Pero lo que la lectura
de Pamela pone de manifiesto es que
ese símil no era en realidad mío sino que podemos encontrarlo nada más y nada
menos que centrando uno de los momentos claves de la obra de Richardson, y el
exponente más claro del éxito ideológico de la moral amorosa de extracción
calvinista en toda Europa.
En efecto, y muy
resumidamente, Pamela es la joven sirvienta que es asediada sexualmente por su
patrón, Mr. B., que se ha enamorado perdidamente de ella y que la dese con
todas sus fuerzas. Después de intentar seducirla, disuadirla para que sea su
amante, incluso de intentar violarla, comprende que la única forma de hacerla
suya es proponerle matrimonio, a lo que la chica, naturalmente, accede. Al
final, la “virtud” de Pamela y su capacidad para sortear y rentabilizar las acometidas
de su pretendiente acaban por llevarla a alcanzar su objetivo : casarse
con Mr. B. Se puede reconocer aquí, en la virginidad que Pamela utiliza a la
manera del “bien escaso” de la mentalidad capitalista, la misma red de
atracciones y quiebros que el torero despliega en su lidia. Esto es algo que
Richardson, de algún modo, “sabe”, como lo demuestra el que, para subrayar y
amplificar literariamente el peligro que representa la masculinidad no
controlada de Mr. B., emplée la alegoría de un encuentro de Pamela con un toro
escondido en una de las propiedades del dueño del lugar -B.-, del que se dice
que “ya ha atacado a la pobre cocinera”. En primer lugar, Pamela -que explicita
su convicción de que el toro representa las ansias de Mr. B. por poseerla sexualmente-
intenta huir, pero finalmente opta por mantener la serenidad y enfrentarse al
animal. Es entonces cuando se da cuenta de que no era más que “una pobre vaca”
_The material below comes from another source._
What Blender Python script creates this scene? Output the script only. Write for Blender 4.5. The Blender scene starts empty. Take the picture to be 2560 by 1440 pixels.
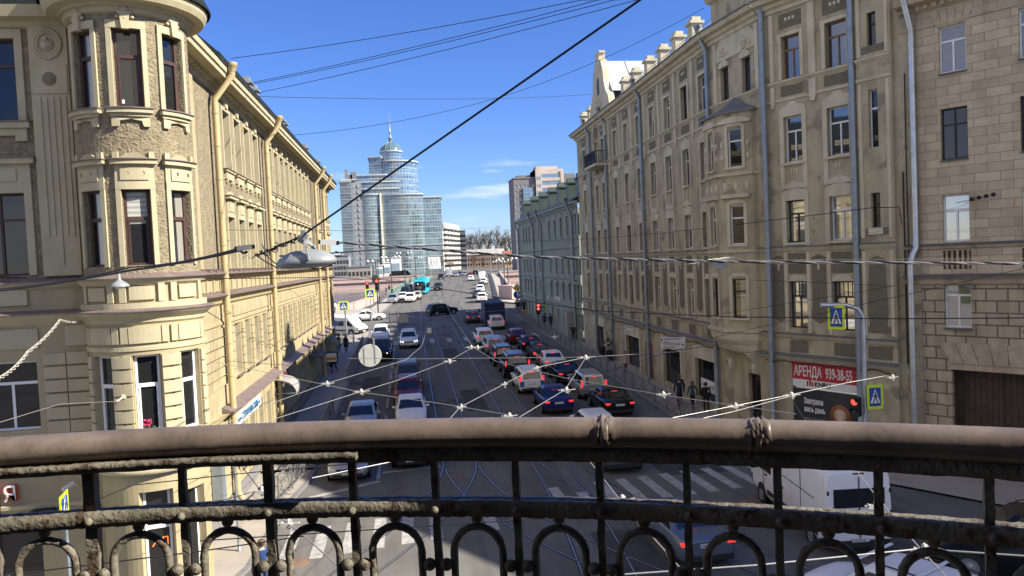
import bpy, bmesh, math, random
from mathutils import Vector, Matrix
rnd = random.Random(7)
R = math.radians
SC = bpy.context.scene
COL = SC.collection
# ---------------------------------------------------------------- camera
FPX, CX, CY = 1900.0, 1280.0, 720.0          # measured on the 2560 px wide photograph
YAW, PITCH, ROLL = R(7.7), R(2.2), R(2.6)
EYE = Vector((0, 0, 9.3))
CF = Vector((math.sin(YAW)*math.cos(PITCH), math.cos(YAW)*math.cos(PITCH), -math.sin(PITCH)))
_r = Vector((math.cos(YAW), -math.sin(YAW), 0)); _u = _r.cross(CF)
CR = _r*math.cos(ROLL) - _u*math.sin(ROLL)
CU = _u*math.cos(ROLL) + _r*math.sin(ROLL)
cam_d = bpy.data.cameras.new('camera'); cam = bpy.data.objects.new('camera', cam_d); COL.objects.link(cam)
cam_d.sensor_width = 36; cam_d.lens = 36*FPX/2560; cam_d.clip_start = 0.05; cam_d.clip_end = 6000
m3 = Matrix((CR, CU, -CF)).transposed()
cam.matrix_world = Matrix.Translation(EYE) @ m3.to_4x4()
SC.camera = cam
# ---------------------------------------------------------------- sun, sky, exposure
SUN = Vector((23.7, -9.6, 18.0)).normalized()      # towards the sun
EL = math.asin(SUN.z); AZ = math.atan2(SUN.x, SUN.y)
sd = bpy.data.lights.new('sun', 'SUN'); sd.energy = 5.0; sd.angle = R(0.5); sd.color = (1.0, 0.93, 0.80)
so = bpy.data.objects.new('sun', sd); COL.objects.link(so)
so.rotation_euler = SUN.to_track_quat('Z', 'Y').to_euler(); so.location = (60, -30, 80)
W = bpy.data.worlds.new('World'); SC.world = W; W.use_nodes = True
nt = W.node_tree; bg = nt.nodes['Background']
sky = nt.nodes.new('ShaderNodeTexSky'); sky.sky_type = 'NISHITA'; sky.sun_disc = False
sky.sun_elevation = EL; sky.sun_rotation = AZ
sky.air_density = 1.0; sky.dust_density = 0.0; sky.ozone_density = 2.5; sky.altitude = 20
tc = nt.nodes.new('ShaderNodeTexCoord')
mp = nt.nodes.new('ShaderNodeMapping'); mp.inputs['Scale'].default_value = (3.0, 3.0, 22.0)
nz = nt.nodes.new('ShaderNodeTexNoise'); nz.inputs['Scale'].default_value = 1.7; nz.inputs['Detail'].default_value = 6
rp = nt.nodes.new('ShaderNodeValToRGB'); rp.color_ramp.elements[0].position = 0.56; rp.color_ramp.elements[1].position = 0.78
sp = nt.nodes.new('ShaderNodeSeparateXYZ')
b1 = nt.nodes.new('ShaderNodeMapRange'); b1.inputs[1].default_value = 0.03; b1.inputs[2].default_value = 0.085
b2 = nt.nodes.new('ShaderNodeMapRange'); b2.inputs[1].default_value = 0.15; b2.inputs[2].default_value = 0.10
mu = nt.nodes.new('ShaderNodeMath'); mu.operation = 'MULTIPLY'
mv = nt.nodes.new('ShaderNodeMath'); mv.operation = 'MULTIPLY'
mx = nt.nodes.new('ShaderNodeMixRGB'); mx.inputs[2].default_value = (6.5, 6.6, 6.8, 1)
L = nt.links.new
L(tc.outputs['Generated'], mp.inputs[0]); L(mp.outputs[0], nz.inputs[0]); L(nz.outputs[0], rp.inputs[0])
L(tc.outputs['Generated'], sp.inputs[0]); L(sp.outputs[2], b1.inputs[0]); L(sp.outputs[2], b2.inputs[0])
L(b1.outputs[0], mu.inputs[0]); L(b2.outputs[0], mu.inputs[1]); L(mu.outputs[0], mv.inputs[0]); L(rp.outputs[0], mv.inputs[1])
gm = nt.nodes.new('ShaderNodeHueSaturation'); gm.inputs['Saturation'].default_value = 1.15; gm.inputs['Value'].default_value = 0.85
tn = nt.nodes.new('ShaderNodeMixRGB'); tn.blend_type = 'MULTIPLY'; tn.inputs[0].default_value = 1; tn.inputs[2].default_value = (0.62, 0.74, 1.18, 1)
L(sky.outputs[0], gm.inputs['Color']); L(gm.outputs[0], tn.inputs[1])
L(mv.outputs[0], mx.inputs[0]); L(tn.outputs[0], mx.inputs[1])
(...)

a la que resulta bien fácil someter. Lo que, por cierto, se adecúa a la
perfección a la tesis de Julian Pitt-Rivers, acerca del proceso de cambio de
sexo a que el ritual de la corrida somete al toro hasta convertirlo, en efecto,
en una “inofensiva vaca” (“El sacrificio del toro”, Revista de Occidente, 36 (mayo 1984), pp. 27-49).